Contraluzes de Romulo Fróes

ENZO BANZO
Encontrei Romulo Fróes uma vez, numa dessas áreas comuns de camarim de festival, acho que foi em Salvador, deve ter bem uns dez anos. Conversamos como bons amigos desconhecidos que conhecem muita coisa em comum. De lá para cá muita coisa Romulo fez. Não custa apresentá-lo como um dos autores, junto de Alice Coutinho, do samba “Mulher do fim do mundo”, que reconsagrou Elza Soares no álbum que talvez seja o mais importante dos anos 2010. Como dizia, estava eu lá conversando com aquele artista interessado nas coisas que me interessam, esse mundo da canção do Brasil, uma arte que se grava em disco e na memória, base de nossa educação sentimental. Romulo brincava se dizendo um compositor meio artista plástico, não tanto por sua formação na área, mas identificando nisso uma espécie de contralinhagem.

Essa brincadeira me veio à lembrança de imediato assim que soube do novo duplo lançamento de Fróes, os álbuns opostos complementares “Aquele nenhum” e “Ó nóis”. Antes mesmo de ouvir os contragêmeos, li que um é todo em voz e violão, e o outro composto por uma faixa única, na qual as mesmas canções surgem entrelaçadas e fragmentadas em outra ambientação sonora.

Play, por onde começo? As apresentações me tentam a ir pela face mais experimental, o álbum "Ó nóis" (álbum de uma faixa só, e não single como querem as plataformas de música). De cara, ouve-se a voz de Jards Macalé: “Romulo, vai dar errado!”. Quem aprendeu a nadar na contramaré de Macalé suspeita: é um dar errado que é dar certo, diante do ridículo que é dar certo numa certa ordem do mundo.

Play. Fecho os olhos, sinto-me em algum museu das artes além-modernas, percorrendo os espaços de uma instalação sonora, muitas possibilidades de percepção para os sentidos. Gosto de ouvir as notas da melodia da voz sem instrumentos, voz-instrumento, da brusca aparição de sons inesperados. Corta uma canção em meio a outra, surge um diálogo com outra desconhecida voz – uma voz de pai –, Romulo lhe pedindo para cantar; a outra voz insiste no silêncio. Silêncio sob o qual Romulo entoa “Aos pés da cruz”, aquela canção que João Gilberto ouvia na voz de Orlando Silva nos anos 1940, e que remodelou no “Chega de Saudade” de 1959: “o coração tem razões que a própria razão desconhece...”. A razão desconhece, o tempo é todo agora, nos fragmentos das vozes, dos sons, das canções, das memórias individuais e coletivas. Raia o passado no caos do presente.

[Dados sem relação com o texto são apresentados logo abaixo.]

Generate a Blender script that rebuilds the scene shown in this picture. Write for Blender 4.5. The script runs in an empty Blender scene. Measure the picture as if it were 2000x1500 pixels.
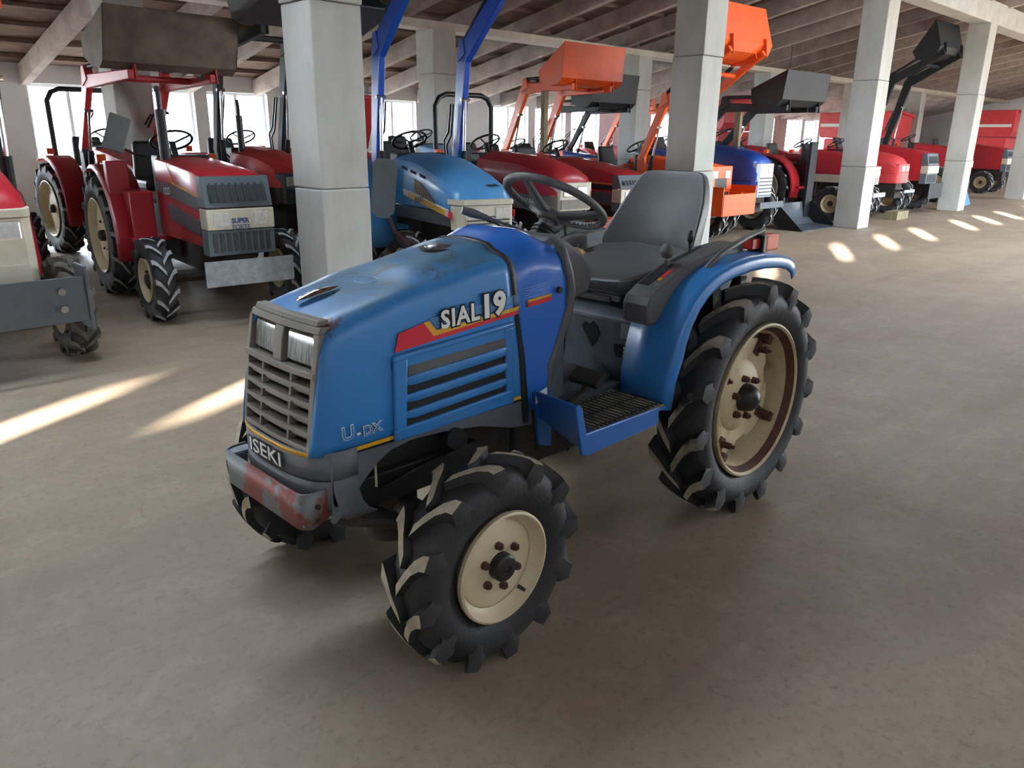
import bpy, bmesh, math, random
from mathutils import Vector, Matrix
random.seed(7)
sc = bpy.context.scene
COL = sc.collection
PI = math.pi

# ------------------------------------------------------------------ camera
cam_d = bpy.data.cameras.new('camera')
cam = bpy.data.objects.new('camera', cam_d); COL.objects.link(cam)
cam_d.sensor_width = 36.0; cam_d.lens = 1500.0/2000.0*36.0
cam_d.clip_start = 0.05; cam_d.clip_end = 300
R = Matrix(((0.71356238, 0.20812236, -0.66896473),
            (-0.70051696, 0.22589961, -0.67693822),
            (0.01023289, 0.95165879, 0.30698671)))
cam.matrix_world = Matrix.Translation((0, 0, 1.49)) @ R.to_4x4()
sc.camera = cam

# ------------------------------------------------------------------ world, sun, exposure
w = bpy.data.worlds.new('sky'); sc.world = w; w.use_nodes = True
bg = w.node_tree.nodes['Background']
bg.inputs['Color'].default_value = (0.84, 0.92, 1.0, 1)
bg.inputs['Strength'].default_value = 9.0
sun_d = bpy.data.lights.new('sun', 'SUN'); sun_d.energy = 42; sun_d.angle = math.radians(0.6)
sun_d.color = (1.0, 0.93, 0.82)
sun = bpy.data.objects.new('sun', sun_d); COL.objects.link(sun)
SUN_K = 1.2/0.65                    # dX per dY of the sun rays
SUN_EL = math.radians(10.9)
sd = Vector((SUN_K, 1, 0)).normalized()*math.cos(SUN_EL) + Vector((0, 0, -math.sin(SUN_EL)))
sun.rotation_euler = sd.to_track_quat('-Z', 'Y').to_euler()
vs = sc.view_settings
vs.view_transform = 'Standard'; vs.look = 'None'; vs.gamma = 1; vs.use_curve_mapping = False
vs.exposure = 2.2
sc.display_settings.display_device = 'sRGB'
sc.cycles.use_denoising = True
sc.cycles.max_bounces = 8; sc.cycles.diffuse_bounces = 5; sc.cycles.glossy_bounces = 3
sc.cycles.transparent_max_bounces = 10; sc.cycles.transmission_bounces = 4
sc.cycles.caustics_reflective = False; sc.cycles.caustics_refractive = False
sc.cycles.sample_clamp_indirect = 6.0

def portal(loc, rot, sx, sy):
    d = bpy.data.lights.new('window_daylight', 'AREA'); d.shape = 'RECTANGLE'; d.size = sx; d.size_y = sy
    d.cycles.is_portal = True
    o = bpy.data.objects.new('window_daylight', d); COL.objects.link(o); o.location = loc; o.rotation_euler = rot
portal((18, 15.62, 1.66), (math.radians(-90), 0, 0), 37.4, 1.25)
portal((20.5, -3.12, 1.35), (math.radians(90), 0, 0), 29, 2.7)  # portal over the added unseen openings in the yard-side wall

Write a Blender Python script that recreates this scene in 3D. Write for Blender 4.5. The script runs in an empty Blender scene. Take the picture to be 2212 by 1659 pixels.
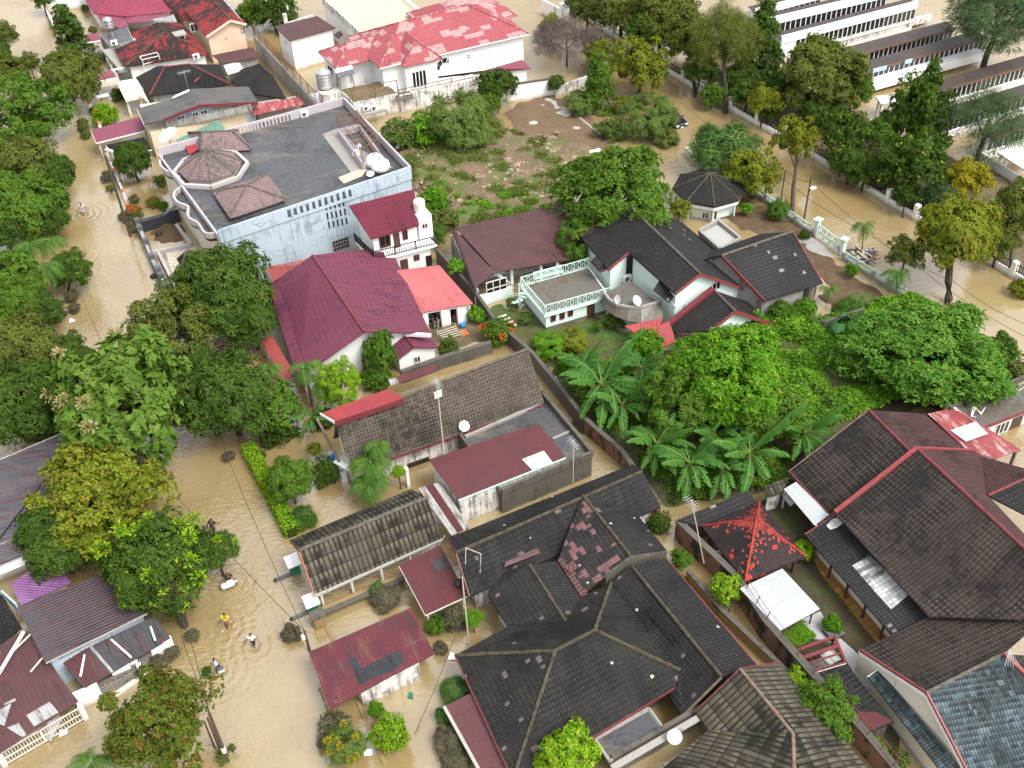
import bpy, math, random
import numpy as np
from mathutils import Vector, Matrix
SC = bpy.context.scene
COL = SC.collection
R = math.radians
# ---------------------------------------------------------------- camera, sky, sun, exposure
F_PX, PITCH, ROLL, CAM_H = 2348.36, 41.145, -2.577, 62.0      # focal length in pixels of a 2212 px wide picture
_p, _r = R(PITCH), R(ROLL)
FW = Vector((0, math.cos(_p), -math.sin(_p)))
_rt = Vector((1, 0, 0)); _up = _rt.cross(FW)
RT = _rt * math.cos(_r) + _up * math.sin(_r)
UP = _up * math.cos(_r) - _rt * math.sin(_r)
CAM = Vector((0, 0, CAM_H))
cd = bpy.data.cameras.new('camera'); cam = bpy.data.objects.new('camera', cd); COL.objects.link(cam)
cd.sensor_fit = 'HORIZONTAL'; cd.sensor_width = 36; cd.lens = F_PX / 2212 * 36
cd.clip_start = 0.5; cd.clip_end = 6000
cam.matrix_world = Matrix(((RT.x, UP.x, -FW.x, 0), (RT.y, UP.y, -FW.y, 0), (RT.z, UP.z, -FW.z, CAM_H), (0, 0, 0, 1)))
SC.camera = cam
SUN_EL, SUN_AZ = 56, 128                     # azimuth measured clockwise from +Y
w = bpy.data.worlds.new('World'); SC.world = w; w.use_nodes = True
nt = w.node_tree; bg = nt.nodes['Background']
sky = nt.nodes.new('ShaderNodeTexSky'); sky.sky_type = 'NISHITA'; sky.sun_disc = False
sky.sun_elevation = R(SUN_EL); sky.sun_rotation = R(SUN_AZ); sky.dust_density = 4.0; sky.air_density = 1.2
hs = nt.nodes.new('ShaderNodeHueSaturation'); hs.inputs['Saturation'].default_value = 0.22
nt.links.new(sky.outputs[0], hs.inputs['Color'])
# broken bright cloud over the whole sky (direction-based)
tc = nt.nodes.new('ShaderNodeTexCoord'); cn = nt.nodes.new('ShaderNodeTexNoise')
cn.inputs['Scale'].default_value = 2.2; cn.inputs['Detail'].default_value = 5
nt.links.new(tc.outputs['Generated'], cn.inputs['Vector'])
cr = nt.nodes.new('ShaderNodeMapRange')
cr.inputs['From Min'].default_value = 0.35; cr.inputs['From Max'].default_value = 0.65
cr.inputs['To Min'].default_value = 0.5; cr.inputs['To Max'].default_value = 1.75
nt.links.new(cn.outputs['Fac'], cr.inputs['Value'])
mx = nt.nodes.new('ShaderNodeMix'); mx.data_type = 'RGBA'; mx.blend_type = 'MULTIPLY'; mx.inputs['Factor'].default_value = 1
nt.links.new(hs.outputs[0], mx.inputs['A']); nt.links.new(cr.outputs[0], mx.inputs['B'])
nt.links.new(mx.outputs['Result'], bg.inputs['Color']); bg.inputs['Strength'].default_value = 0.15
sd = bpy.data.lights.new('sun', 'SUN'); sd.energy = 1.4; sd.angle = R(22); sd.color = (1, .97, .92)
sun = bpy.data.objects.new('sun', sd); COL.objects.link(sun)
_d = Vector((math.sin(R(SUN_AZ)) * math.cos(R(SUN_EL)), math.cos(R(SUN_AZ)) * math.cos(R(SUN_EL)), math.sin(R(SUN_EL))))
sun.rotation_euler = _d.to_track_quat('Z', 'Y').to_euler(); sun.location = (0, 0, 120)
vs = SC.view_settings; vs.view_transform = 'Standard'; vs.look = 'None'; vs.gamma = 1; vs.exposure = 0.95
SC.cycles.max_bounces = 5; SC.cycles.diffuse_bounces = 3; SC.cycles.glossy_bounces = 2
SC.cycles.transmission_bounces = 3; SC.cycles.transparent_max_bounces = 6
SC.cycles.caustics_reflective = False; SC.cycles.caustics_refractive = False

# ---------------------------------------------------------------- pixel -> place
TX = [0, 546.0, 1092.0, 1652.3]; TY = [0, 409.5, 819.0, 1236.0]
def D(t, x, y):
 """reading taken in an enlarged tile of the photograph -> 2212-wide pixel"""
 return TX[int(t[0])] + .25509 * x, TY[int(t[1])] + .25509 * y
def ray(x, y):
 return FW * F_PX + RT * (x - 1106) + UP * (829.5 - y)
def P(x, y, z=0.0):
 d = ray(x, y); return CAM + d * ((z - CAM_H) / d.z)
def V(t, x, y, z=0.0):
 return P(*D(t, x, y), z)
def ppm(p):
 """pixels (2212-wide) per metre at a point"""
 return F_PX / (p - CAM).dot(FW)
U = Vector((math.cos(R(26.7)), math.sin(R(26.7)), 0)); W = Vector((-U.y, U.x, 0)); Z = Vector((0, 0, 1))
def plumb(xy, t, x, y):
 """height of the pixel's ray where it passes the vertical through xy"""
 d = ray(*D(t, x, y)); h = Vector((d.x, d.y)); c = Vector((xy.x, xy.y))
 k = h.dot(c) / h.dot(h); return CAM_H + d.z * k
def apex(A, B, t, x, y):
 """ridge end seen at a pixel, above the middle of the eave corners A, B"""
 return V(t, x, y, plumb((A + B) / 2, t, x, y))
def onwall(A, B, t, x, y):
 n = (B - A).cross(Z); d = ray(*D(t, x, y)); return CAM + d * ((A - CAM).dot(n) / d.dot(n))

# ---------------------------------------------------------------- meshes
class MB:
 def __init__(s): s.v = []; s.f = []; s.c = []
 def add(s, vs, fs):
  o = len(s.v); s.v += [Vector(q) for q in vs]; s.f += [[o + i for i in f] for f in fs]; return s
 def quad(s, a, b, c, d): return s.add([a, b, c, d], [[0, 1, 2, 3]])
 def poly(s, ps): return s.add(ps, [list(range(len(ps)))])
 def prism(s, ps, z0, z1, bottom=True):
  n = len(ps); v = [Vector((p.x, p.y, z0)) for p in ps] + [Vector((p.x, p.y, z1)) for p in ps]
  if area(ps) < 0:
   v = v[:n][::-1] + v[n:][::-1]
  f = [[i, (i + 1) % n, n + (i + 1) % n, n + i] for i in range(n)] + [list(range(n, 2 * n))]
  if bottom: f.append(list(range(n))[::-1])
  return s.add(v, f)
 def bar(s, a, b, w=.1, h=None, up=Z):
  """box beam from a to b"""
  a = Vector(a); b = Vector(b); h = h or w; d = (b - a)
  if d.length < 1e-5: return s
  d.normalize(); up = Vector(up)
  x = d.cross(up)
  if x.length < 1e-3: x = d.cross(Vector((U.x, U.y, 0)))
  x.normalize(); y = x.cross(d)
  q = [a + x * i * w / 2 + y * j * h / 2 for i, j in ((-1, -1), (1, -1), (1, 1), (-1, 1))]
  q += [p + (b - a) for p in q]
  return s.add(q, [[0, 1, 2, 3], [7, 6, 5, 4], [0, 4, 5, 1], [1, 5, 6, 2], [2, 6, 7, 3], [3, 7, 4, 0]])
 def box(s, c, sx, sy, sz, u=None):
  """box standing on c"""
  u = u or U; w_ = Vector((-u.y, u.x, 0)); c = Vector(c)
  b = [c + u * i * sx / 2 + w_ * j * sy / 2 for i, j in ((-1, -1), (1, -1), (1, 1), (-1, 1))]
  return s.prism(b, c.z, c.z + sz)
 def tube(s, pts, r, n=6, cap=True):
  pts = [Vector(p) for p in pts]; rs = r if isinstance(r, (list, tuple)) else [r] * len(pts)
  vs = []; fs = []
  for i, p in enumerate(pts):
   d = (pts[min(i + 1, len(pts) - 1)] - pts[max(i - 1, 0)]).normalized()
   x = d.cross(Vector((.31, .95, .02)) if abs(d.z) > .9 else Z).normalized(); y = x.cross(d)
   for k in range(n):
    a = 2 * math.pi * k / n; vs.append(p + (x * math.cos(a) + y * math.sin(a)) * rs[i])
  for i in range(len(pts) - 1):
   for k in range(n):
    fs.append([i * n + k, i * n + (k + 1) % n, (i + 1) * n + (k + 1) % n, (i + 1) * n + k])
  if cap: fs += [list(range(n))[::-1], [(len(pts) - 1) * n + k for k in range(n)]]
  return s.add(vs, fs)
 def lathe(s, c, prof, n=16, tilt=None):
  c = Vector(c); vs = []; fs = []; m = tilt or Matrix.Identity(3)
  for r, z in prof:
   for k in range(n):
    a = 2 * math.pi * k / n; vs.append(c + m @ Vector((r * math.cos(a), r * math.sin(a), z)))
  for i in range(len(prof) - 1):
   for k in range(n):
    fs.append([i * n + k, i * n + (k + 1) % n, (i + 1) * n + (k + 1) % n, (i + 1) * n + k])
  fs += [list(range(n))[::-1], [(len(prof) - 1) * n + k for k in range(n)]]
  return s.add(vs, fs)
 def shell(s, faces, th):
  """sloping sheets `faces` (lists of points) with thickness th downwards"""
  up = []
  for f in faces:
   f = [Vector(p) for p in f]
   n = sum(((f[i] - f[0]).cross(f[(i + 1) % len(f)] - f[0]) for i in range(1, len(f))), Vector())
   up.append(f if n.z > 0 else f[::-1])
  key = lambda p: (round(p.x, 2), round(p.y, 2), round(p.z, 2))
  cnt = {}
  for f in up:
   for i in range(len(f)):
    e = (key(f[i]), key(f[(i + 1) % len(f)])); cnt[e] = cnt.get(e, 0) + 1
  dz = Vector((0, 0, -th))
  for f in up:
   s.poly(f); s.poly([p + dz for p in f][::-1])
   for i in range(len(f)):
    a, b = f[i], f[(i + 1) % len(f)]
    if (key(b), key(a)) not in cnt: s.quad(a, a + dz, b + dz, b)
  return s
def area(ps): return sum(ps[i].x * ps[(i + 1) % len(ps)].y - ps[(i + 1) % len(ps)].x * ps[i].y for i in range(len(ps))) / 2
def inset(ps, o):
 """convex outline moved inwards by o (number or one per side)"""
 n = len(ps); sg = 1 if area(ps) > 0 else -1; L = []
 os_ = o if isinstance(o, (list, tuple)) else [o] * n
 for i in range(n):
  a, b = ps[i], ps[(i + 1) % n]; d = Vector((b.x - a.x, b.y - a.y)).normalized(); nn = Vector((-d.y, d.x)) * sg
  L.append((Vector((a.x, a.y)) + nn * os_[i], d))
 out = []
 for i in range(n):
  p, d = L[i - 1]; q, e = L[i]; k = d.x * e.y - d.y * e.x
  if abs(k) < 1e-4: r_ = q
  else: r_ = p + d * (((q - p).x * e.y - (q - p).y * e.x) / k)
  out.append(Vector((r_.x, r_.y, ps[i].z)))
 return out
def set_uv(me):
 n = len(me.loops); uv = np.zeros((n, 2), 'f')
 for po in me.polygons:
  nn = po.normal
  if abs(nn.z) > .995: h, v = U, W
  else:
   h = Z.cross(nn); h.normalize(); v = nn.cross(h)
  for li in po.loop_indices:
   c = me.vertices[me.loops[li].vertex_index].co; uv[li] = (c.dot(h), c.dot(v))
 l = me.uv_layers.new(name='UVMap'); l.data.foreach_set('uv', uv.ravel())
ROOT = {}
def link(name, me, m=None, parent=None, smooth=False):
 o = bpy.data.objects.new(name, me); COL.objects.link(o)
 if m is not None: me.materials.append(M[m] if isinstance(m, str) else m)
 if smooth: me.shade_smooth()
 if parent is not None:
  o.parent = parent
  if parent.name in ROOT: o.matrix_parent_inverse = Matrix.Translation(-ROOT[parent.name])
 return o
def obj(name, mb, m, parent=None, smooth=False):
 me = bpy.data.meshes.new(name); me.from_pydata(mb.v, [], mb.f); me.update(); set_uv(me)
 return link(name, me, m, parent, smooth)
def tag(o, label, cat, group=None, kind=None):
 o['label'] = label; o['category'] = cat
 if group: o['group'] = group
 if kind: o['kind'] = kind
 return o
def thing(name, label, cat, loc, group=None):
 o = bpy.data.objects.new(name, None); COL.objects.link(o); o.location = loc; o.empty_display_size = .5
 ROOT[o.name] = Vector(loc); return tag(o, label, cat, group)
def struct(name, mb, m, kind='structure', smooth=False):
 o = obj(name, mb, m, None, smooth); o['kind'] = kind; return o
def copy_thing(o, loc, rz=0, sc=1, label=None, group=None):
 c = o.copy(); COL.objects.link(c); c.location = loc; c.rotation_euler = (0, 0, rz)
 c.scale = (sc, sc, sc) if not isinstance(sc, tuple) else sc
 if label: c['label'] = label
 if group: c['group'] = group
 for ch in list(o.children):
  d = ch.copy(); COL.objects.link(d); d.parent = c
  for g in ch.children:
   e = g.copy(); COL.objects.link(e); e.parent = d
 return c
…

Esse despontar de tempos entrecruzados não se limita à desordenação experimental de “Ó nóis”. Na aparente trilha limpa do álbum “Aquele nenhum”, esses saltos de passado na polifonia do presente ecoam nas costuras e colagens dos jogos de intertextos, que já se anunciam na faixa de abertura (“Ó nóis”, a canção, de Romulo e Nuno Ramos), que evoca a “Saudosa Maloca” de Adoniran Barbosa; a conversa é tête-à-tête: “Doutor, pra mim/ ninguém nunca deu frio conforme o cobertor”. A maloca é saudosa e é agora, erguida em uma construção sob seus ecos, tetos para além dos limites.

As referências são explícitas a Macalé (“Baby infeliz”) e Elza Soares (“Elza aqui”), mas também é possível construir um sem fim de novos cruzamentos. A audição da faixa “Aquele nenhum” abre em minha janela um diálogo com “João Ninguém”, de Noel Rosa, lá da década de 1930: o João que “nunca se expôs ao perigo/ nunca teve um inimigo/ nunca teve opinião” ressoa naquele que “pensa ser vidro que não guarda luz/ pra ser esquecido seu rosto comum”. Mas Romulo sabe da luz do silêncio, de onde emanam os sons de sua contraluz. Na dobra de dois álbuns que são um, o tempo ressoa vivo, passado-presente-futuro, aquele nenhum vira um nóis infinito: “não tem um sol só pra você/ nem a escuridão esconde a luz por você”.